Required work
In the lines below, find how many contain the word "follow" and report that figure alone.

Data supplied
☆ ☆ ☆ ☆ ☆ ☆ ☆
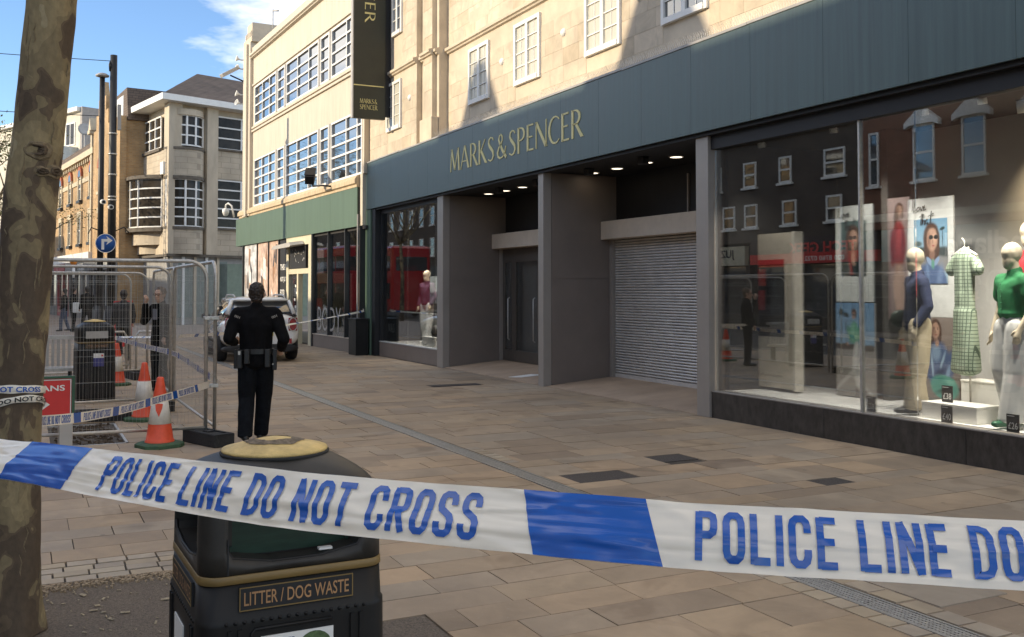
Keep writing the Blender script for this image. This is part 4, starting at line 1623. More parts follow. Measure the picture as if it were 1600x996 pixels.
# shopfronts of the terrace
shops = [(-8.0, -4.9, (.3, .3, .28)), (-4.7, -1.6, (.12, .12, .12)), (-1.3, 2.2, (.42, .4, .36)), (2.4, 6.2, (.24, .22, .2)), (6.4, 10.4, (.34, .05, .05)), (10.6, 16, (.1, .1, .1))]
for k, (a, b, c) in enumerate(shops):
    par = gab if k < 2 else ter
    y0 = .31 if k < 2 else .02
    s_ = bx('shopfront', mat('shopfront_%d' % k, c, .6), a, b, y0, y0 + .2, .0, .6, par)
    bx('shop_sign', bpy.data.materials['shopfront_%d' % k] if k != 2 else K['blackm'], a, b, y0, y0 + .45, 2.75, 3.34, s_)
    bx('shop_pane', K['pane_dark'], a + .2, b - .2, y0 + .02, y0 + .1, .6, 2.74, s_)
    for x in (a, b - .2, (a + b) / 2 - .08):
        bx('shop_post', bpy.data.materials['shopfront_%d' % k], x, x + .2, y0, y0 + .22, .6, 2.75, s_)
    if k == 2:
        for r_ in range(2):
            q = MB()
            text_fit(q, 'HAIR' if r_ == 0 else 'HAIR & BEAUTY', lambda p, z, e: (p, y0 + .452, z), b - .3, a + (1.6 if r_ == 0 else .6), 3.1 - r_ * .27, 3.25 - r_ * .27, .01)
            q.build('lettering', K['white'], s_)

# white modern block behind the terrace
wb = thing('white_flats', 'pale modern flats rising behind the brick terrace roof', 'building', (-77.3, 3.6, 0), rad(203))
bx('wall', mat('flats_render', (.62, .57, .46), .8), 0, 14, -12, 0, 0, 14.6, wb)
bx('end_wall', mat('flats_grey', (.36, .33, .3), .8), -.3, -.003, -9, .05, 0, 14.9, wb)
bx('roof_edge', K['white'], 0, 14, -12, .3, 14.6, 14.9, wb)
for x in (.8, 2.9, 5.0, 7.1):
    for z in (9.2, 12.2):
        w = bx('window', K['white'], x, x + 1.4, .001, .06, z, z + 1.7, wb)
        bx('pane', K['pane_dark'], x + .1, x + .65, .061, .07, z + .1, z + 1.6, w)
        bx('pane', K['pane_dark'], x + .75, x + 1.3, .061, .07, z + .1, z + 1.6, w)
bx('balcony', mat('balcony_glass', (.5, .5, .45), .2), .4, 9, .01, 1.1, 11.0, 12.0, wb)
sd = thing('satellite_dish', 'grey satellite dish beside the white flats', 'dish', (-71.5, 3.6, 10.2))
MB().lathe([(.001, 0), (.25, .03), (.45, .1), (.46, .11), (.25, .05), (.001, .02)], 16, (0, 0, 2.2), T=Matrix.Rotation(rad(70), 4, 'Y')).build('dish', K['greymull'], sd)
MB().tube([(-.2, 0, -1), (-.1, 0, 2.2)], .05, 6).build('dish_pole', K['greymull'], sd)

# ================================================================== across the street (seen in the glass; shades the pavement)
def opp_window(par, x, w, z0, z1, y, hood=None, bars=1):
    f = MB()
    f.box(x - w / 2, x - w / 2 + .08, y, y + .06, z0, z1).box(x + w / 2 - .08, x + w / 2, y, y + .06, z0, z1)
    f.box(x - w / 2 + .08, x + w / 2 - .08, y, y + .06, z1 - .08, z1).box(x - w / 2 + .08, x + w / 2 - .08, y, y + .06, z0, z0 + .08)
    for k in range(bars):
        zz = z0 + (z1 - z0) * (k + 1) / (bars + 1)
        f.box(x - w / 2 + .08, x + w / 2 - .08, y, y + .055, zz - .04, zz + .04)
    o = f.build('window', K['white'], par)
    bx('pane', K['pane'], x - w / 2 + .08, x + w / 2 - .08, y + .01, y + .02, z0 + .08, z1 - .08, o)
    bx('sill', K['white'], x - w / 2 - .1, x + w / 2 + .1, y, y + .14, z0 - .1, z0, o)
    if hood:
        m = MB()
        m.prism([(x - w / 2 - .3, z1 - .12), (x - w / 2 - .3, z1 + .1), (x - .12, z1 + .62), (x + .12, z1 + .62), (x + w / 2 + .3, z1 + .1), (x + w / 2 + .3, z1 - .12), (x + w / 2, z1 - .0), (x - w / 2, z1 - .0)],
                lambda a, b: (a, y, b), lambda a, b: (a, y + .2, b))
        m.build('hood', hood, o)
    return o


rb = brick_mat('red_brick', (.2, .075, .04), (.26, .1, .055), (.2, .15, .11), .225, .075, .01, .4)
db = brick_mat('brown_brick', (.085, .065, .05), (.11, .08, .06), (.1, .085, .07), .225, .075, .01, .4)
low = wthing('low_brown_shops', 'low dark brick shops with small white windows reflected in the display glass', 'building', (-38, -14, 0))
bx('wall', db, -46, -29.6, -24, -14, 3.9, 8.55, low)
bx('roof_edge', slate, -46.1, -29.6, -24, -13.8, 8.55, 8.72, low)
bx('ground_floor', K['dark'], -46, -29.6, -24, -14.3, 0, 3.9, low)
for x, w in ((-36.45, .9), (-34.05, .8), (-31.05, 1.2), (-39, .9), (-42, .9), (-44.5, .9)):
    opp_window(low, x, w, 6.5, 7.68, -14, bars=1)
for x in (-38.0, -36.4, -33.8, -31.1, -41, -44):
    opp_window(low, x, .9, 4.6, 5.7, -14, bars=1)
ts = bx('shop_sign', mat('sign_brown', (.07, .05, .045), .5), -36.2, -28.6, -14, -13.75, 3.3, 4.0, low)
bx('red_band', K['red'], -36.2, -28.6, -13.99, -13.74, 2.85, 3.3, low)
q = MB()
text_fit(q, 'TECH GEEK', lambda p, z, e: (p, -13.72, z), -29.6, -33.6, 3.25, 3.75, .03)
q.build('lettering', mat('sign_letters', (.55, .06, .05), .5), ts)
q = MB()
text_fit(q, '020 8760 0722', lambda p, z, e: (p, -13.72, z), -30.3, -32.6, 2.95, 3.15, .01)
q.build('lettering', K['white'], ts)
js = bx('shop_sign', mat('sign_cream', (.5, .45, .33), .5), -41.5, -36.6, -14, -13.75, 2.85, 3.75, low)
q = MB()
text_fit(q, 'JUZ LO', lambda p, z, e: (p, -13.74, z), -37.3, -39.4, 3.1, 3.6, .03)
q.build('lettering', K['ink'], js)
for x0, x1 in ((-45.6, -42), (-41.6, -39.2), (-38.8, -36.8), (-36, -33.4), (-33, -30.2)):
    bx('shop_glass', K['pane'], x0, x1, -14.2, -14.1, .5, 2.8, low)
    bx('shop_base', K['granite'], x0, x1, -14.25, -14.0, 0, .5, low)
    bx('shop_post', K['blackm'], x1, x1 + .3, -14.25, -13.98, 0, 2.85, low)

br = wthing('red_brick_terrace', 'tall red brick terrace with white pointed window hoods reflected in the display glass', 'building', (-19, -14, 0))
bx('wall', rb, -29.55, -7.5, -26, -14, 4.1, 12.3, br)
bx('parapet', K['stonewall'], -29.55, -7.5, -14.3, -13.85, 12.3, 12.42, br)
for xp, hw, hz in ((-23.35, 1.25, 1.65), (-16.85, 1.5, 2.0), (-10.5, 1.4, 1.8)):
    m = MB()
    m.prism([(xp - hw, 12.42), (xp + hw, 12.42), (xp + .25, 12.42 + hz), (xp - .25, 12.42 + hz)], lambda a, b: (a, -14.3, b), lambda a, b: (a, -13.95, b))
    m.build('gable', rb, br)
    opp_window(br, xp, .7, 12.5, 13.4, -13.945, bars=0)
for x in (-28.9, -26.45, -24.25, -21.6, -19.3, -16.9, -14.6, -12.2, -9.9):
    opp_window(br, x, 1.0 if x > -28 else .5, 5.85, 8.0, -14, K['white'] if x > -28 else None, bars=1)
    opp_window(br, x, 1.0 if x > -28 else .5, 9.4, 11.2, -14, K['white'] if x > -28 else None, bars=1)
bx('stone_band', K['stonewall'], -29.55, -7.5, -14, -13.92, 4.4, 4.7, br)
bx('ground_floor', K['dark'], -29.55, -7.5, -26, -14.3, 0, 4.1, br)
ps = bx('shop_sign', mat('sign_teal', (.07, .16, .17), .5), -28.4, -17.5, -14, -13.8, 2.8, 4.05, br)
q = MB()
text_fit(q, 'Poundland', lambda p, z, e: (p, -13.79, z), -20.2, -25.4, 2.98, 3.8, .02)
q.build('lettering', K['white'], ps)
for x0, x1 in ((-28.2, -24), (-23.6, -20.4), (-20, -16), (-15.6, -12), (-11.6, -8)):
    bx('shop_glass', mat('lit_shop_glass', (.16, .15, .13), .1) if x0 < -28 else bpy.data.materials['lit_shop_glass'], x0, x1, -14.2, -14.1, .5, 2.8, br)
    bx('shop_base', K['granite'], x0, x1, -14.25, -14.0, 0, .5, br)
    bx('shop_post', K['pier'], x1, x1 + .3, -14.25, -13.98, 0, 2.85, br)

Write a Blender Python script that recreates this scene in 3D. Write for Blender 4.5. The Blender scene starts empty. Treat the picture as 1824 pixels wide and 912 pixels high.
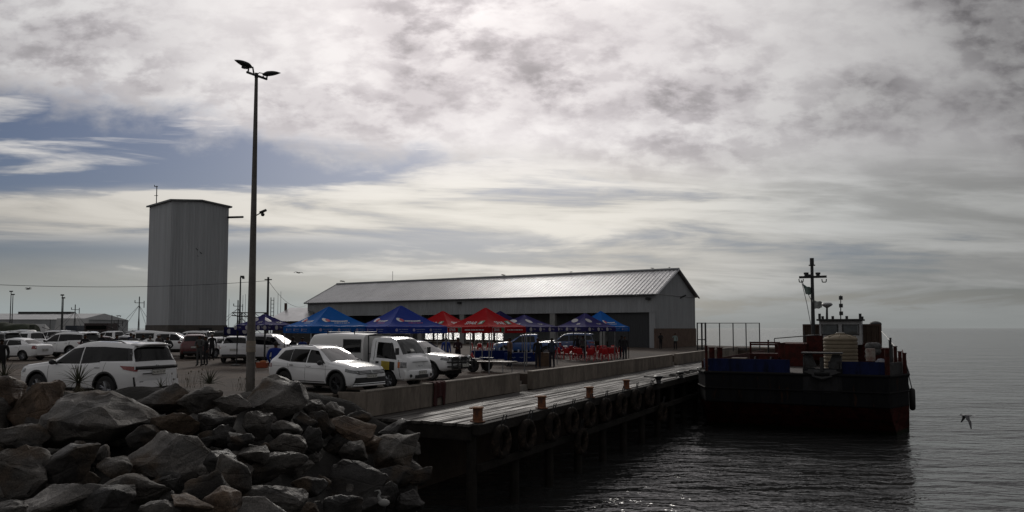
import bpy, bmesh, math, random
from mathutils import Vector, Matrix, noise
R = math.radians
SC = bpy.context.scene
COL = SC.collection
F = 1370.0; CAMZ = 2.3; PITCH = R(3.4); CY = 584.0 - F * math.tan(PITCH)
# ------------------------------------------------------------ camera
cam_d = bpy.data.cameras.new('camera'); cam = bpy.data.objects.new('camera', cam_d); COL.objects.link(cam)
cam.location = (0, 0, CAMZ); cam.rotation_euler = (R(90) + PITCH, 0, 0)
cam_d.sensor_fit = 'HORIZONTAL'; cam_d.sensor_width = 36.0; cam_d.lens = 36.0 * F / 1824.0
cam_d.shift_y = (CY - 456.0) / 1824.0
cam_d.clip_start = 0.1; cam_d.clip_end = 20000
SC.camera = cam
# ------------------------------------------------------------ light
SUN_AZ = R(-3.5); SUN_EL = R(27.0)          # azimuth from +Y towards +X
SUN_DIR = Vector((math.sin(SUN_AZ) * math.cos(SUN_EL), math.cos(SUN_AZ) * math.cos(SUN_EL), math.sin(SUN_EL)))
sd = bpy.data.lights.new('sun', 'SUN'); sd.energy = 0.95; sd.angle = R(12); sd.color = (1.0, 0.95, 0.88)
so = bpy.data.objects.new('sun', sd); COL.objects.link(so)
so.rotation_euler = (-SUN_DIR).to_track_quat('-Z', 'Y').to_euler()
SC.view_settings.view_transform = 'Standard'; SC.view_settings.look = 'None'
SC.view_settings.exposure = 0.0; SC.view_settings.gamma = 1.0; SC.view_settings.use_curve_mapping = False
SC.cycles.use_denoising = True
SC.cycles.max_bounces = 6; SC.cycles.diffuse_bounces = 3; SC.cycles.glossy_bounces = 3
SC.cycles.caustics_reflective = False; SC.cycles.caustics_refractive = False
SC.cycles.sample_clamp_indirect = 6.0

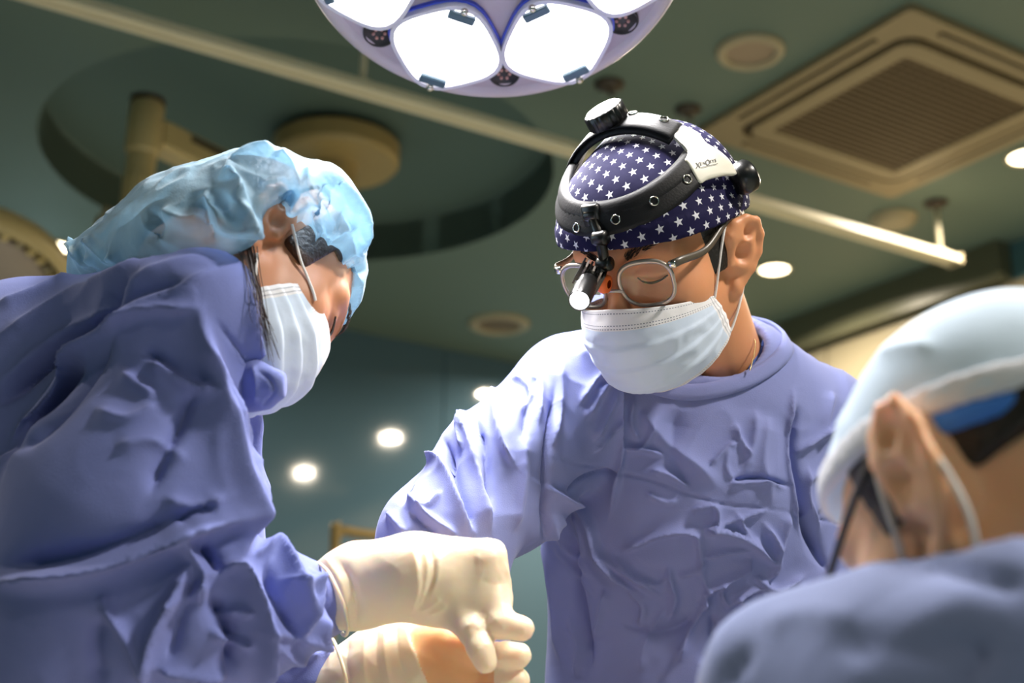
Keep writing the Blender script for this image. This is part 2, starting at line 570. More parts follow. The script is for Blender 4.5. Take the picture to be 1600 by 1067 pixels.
☆ ☆ ☆ ☆ ☆ ☆ ☆
Full answer
2